Problem details:
Your task is to copy the listing exactly, with the pictures left out.

Material provided:
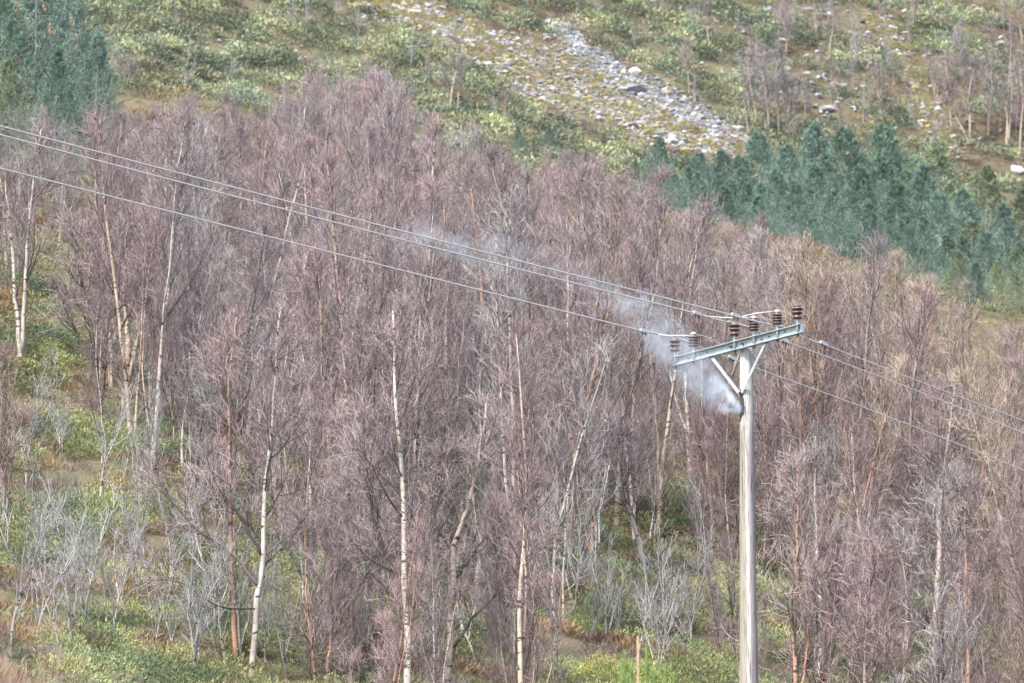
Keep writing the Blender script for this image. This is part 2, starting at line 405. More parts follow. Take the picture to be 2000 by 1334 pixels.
def prof_three(h0):
    p = [(0.045, 0), (0.066, 0.0), (0.072, 0.012), (0.064, 0.028), (0.050, 0.042), (0.047, 0.070), (0.076, 0.074), (0.082, 0.082), (0.076, 0.091), (0.052, 0.102),
         (0.048, 0.128), (0.078, 0.131), (0.085, 0.140), (0.080, 0.150), (0.050, 0.162), (0.046, 0.172), (0.052, 0.180), (0.046, 0.196), (0.020, 0.203), (0.001, 0.204)]
    return [(r, z + h0) for r, z in p]
def prof_four(h0):
    p = [(0.040, 0)]
    for k in range(4):
        z = 0.003 + k * 0.041
        p += [(0.070, z), (0.078, z + 0.007), (0.073, z + 0.014), (0.050, z + 0.024), (0.047, z + 0.037)]
    return [(r, z + h0) for r, z in p] + [(0.046, h0 + 0.172), (0.030, h0 + 0.176)]
INS = {'A': (1330, 3), 'B': (1365, 4), 'C': (1442, 3), 'D': (1478, 4), 'E': (1521, 4), 'F': (1558, 3)}
iso = {}
ppm = ux[0] * F / (B0[1] * CP + B0[2] * SP)
for k_, (px, n) in INS.items():
    s = (px - 1448.5) / ppm; iso[k_] = s
    q = bc + ux * s + vx * 0.034
    ztop = hh_ / 2 + 0.009; pin = 0.088 if n == 3 else 0.085
    g = Geo(); g.lathe(q + zz * ztop, prof_three(pin) if n == 3 else prof_four(pin), 24)
    io = obj('insulator', g.mesh('insulator', [GLA], True), pole)
    g = Geo(); g.lathe(q, [(0.017, -hh_ / 2 - 0.03), (0.017, ztop - 0.01), (0.022, ztop + 0.0), (0.022, ztop + 0.035), (0.027, ztop + 0.045), (0.027, ztop + pin + 0.004)], 12)
    obj('pin', g.mesh('pin', [steel], True), io)
    g = Geo(); g.lathe(q, [(0.024, -hh_ / 2 - 0.034), (0.024, -hh_ / 2 - 0.0095)], 6); g.lathe(q, [(0.014, -hh_ / 2 - 0.06), (0.014, -hh_ / 2 - 0.0345)], 8)
    obj('nut', g.mesh('nut', [dark]), io)
    if n == 4:
        g = Geo(); g.lathe(q + zz * (ztop + pin + 0.174), [(0.050, 0), (0.052, 0.012), (0.040, 0.020), (0.036, 0.040), (0.012, 0.046)], 16)
        obj('cap', g.mesh('cap', [alu2], True), io)
    elif k_ != 'F':
        g = Geo(); a = np.linspace(0, 2 * math.pi, 17); c_ = q + zz * (ztop + pin + 0.171)
        g.tubes(c_ + 0.055 * (np.cos(a)[:, None] * ux + np.sin(a)[:, None] * vx), np.full(17, 0.008), 6); obj('tie_wire', g.mesh('tie_wire', [alu2], True), io)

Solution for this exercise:
Keep writing the Blender script for this image. This is part 2, starting at line 405. More parts follow. Take the picture to be 2000 by 1334 pixels.
def prof_three(h0):
    p = [(0.045, 0), (0.066, 0.0), (0.072, 0.012), (0.064, 0.028), (0.050, 0.042), (0.047, 0.070), (0.076, 0.074), (0.082, 0.082), (0.076, 0.091), (0.052, 0.102),
         (0.048, 0.128), (0.078, 0.131), (0.085, 0.140), (0.080, 0.150), (0.050, 0.162), (0.046, 0.172), (0.052, 0.180), (0.046, 0.196), (0.020, 0.203), (0.001, 0.204)]
    return [(r, z + h0) for r, z in p]
def prof_four(h0):
    p = [(0.040, 0)]
    for k in range(4):
        z = 0.003 + k * 0.041
        p += [(0.070, z), (0.078, z + 0.007), (0.073, z + 0.014), (0.050, z + 0.024), (0.047, z + 0.037)]
    return [(r, z + h0) for r, z in p] + [(0.046, h0 + 0.172), (0.030, h0 + 0.176)]
INS = {'A': (1330, 3), 'B': (1365, 4), 'C': (1442, 3), 'D': (1478, 4), 'E': (1521, 4), 'F': (1558, 3)}
iso = {}
ppm = ux[0] * F / (B0[1] * CP + B0[2] * SP)
for k_, (px, n) in INS.items():
    s = (px - 1448.5) / ppm; iso[k_] = s
    q = bc + ux * s + vx * 0.034
    ztop = hh_ / 2 + 0.009; pin = 0.088 if n == 3 else 0.085
    g = Geo(); g.lathe(q + zz * ztop, prof_three(pin) if n == 3 else prof_four(pin), 24)
    io = obj('insulator', g.mesh('insulator', [GLA], True), pole)
    g = Geo(); g.lathe(q, [(0.017, -hh_ / 2 - 0.03), (0.017, ztop - 0.01), (0.022, ztop + 0.0), (0.022, ztop + 0.035), (0.027, ztop + 0.045), (0.027, ztop + pin + 0.004)], 12)
    obj('pin', g.mesh('pin', [steel], True), io)
    g = Geo(); g.lathe(q, [(0.024, -hh_ / 2 - 0.034), (0.024, -hh_ / 2 - 0.0095)], 6); g.lathe(q, [(0.014, -hh_ / 2 - 0.06), (0.014, -hh_ / 2 - 0.0345)], 8)
    obj('nut', g.mesh('nut', [dark]), io)
    if n == 4:
        g = Geo(); g.lathe(q + zz * (ztop + pin + 0.174), [(0.050, 0), (0.052, 0.012), (0.040, 0.020), (0.036, 0.040), (0.012, 0.046)], 16)
        obj('cap', g.mesh('cap', [alu2], True), io)
    elif k_ != 'F':
        g = Geo(); a = np.linspace(0, 2 * math.pi, 17); c_ = q + zz * (ztop + pin + 0.171)
        g.tubes(c_ + 0.055 * (np.cos(a)[:, None] * ux + np.sin(a)[:, None] * vx), np.full(17, 0.008), 6); obj('tie_wire', g.mesh('tie_wire', [alu2], True), io)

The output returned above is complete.